Aroma: fruity hops, funky, some sweaty armpits 😬
Taste: along the same lines, nice carbonation, a lot of hops.
Overall: I still don't understand why do you need tk dry-hop saisons, but this one is as good as it can be, probably, being produced by Floodland 😊
Appearance - 7 | Aroma - 7.5 | Flavor - 8 | Texture - 8 | Overall - 8
Some hazy, pale, Thin head. Soft pale malt, light brett, mellow hop aroma feels like French varietals but it's probably nothing that crazy. The base here is beautiful, soft.
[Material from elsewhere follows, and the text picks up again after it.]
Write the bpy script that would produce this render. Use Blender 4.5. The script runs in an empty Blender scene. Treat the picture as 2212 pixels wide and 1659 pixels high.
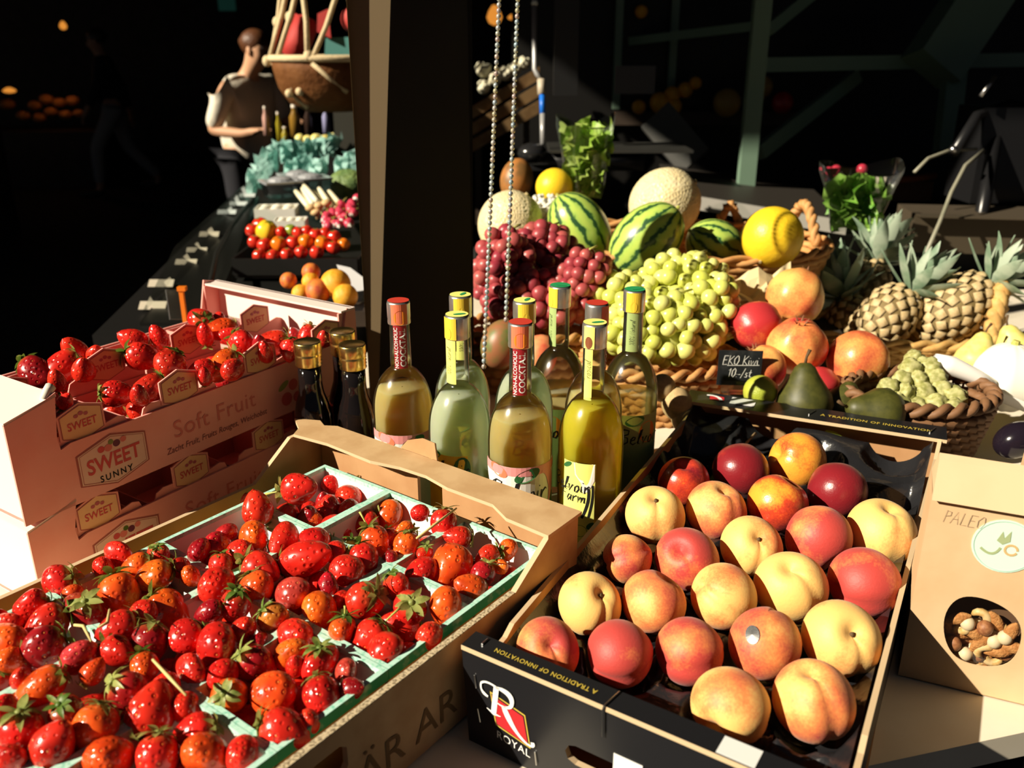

Appearance - 8 | Aroma - 7 | Flavor - 8 | Texture - 8 | Overall - 7.5
750mL bottle, pours a hazy pale golden with a small white head. Nose is complex, with a very nice bugginess, toasted grains, and soft dry-hopping. Flavour is quite floral in the dry-hopping character, rustic saison yeast, some oak, and toasted grains. Grainy, oaky, rustic, and floral hoppy finish. Very good.
Appearance - 8 | Aroma - 7 | Flavor - 7 | Texture - 8 | Overall - 7.5
Poured from 750mL bottle (bottled 04/30/2025). Hazy yellow with small white head. Feint citrus hop, slightly farty funky and spelty, not their best.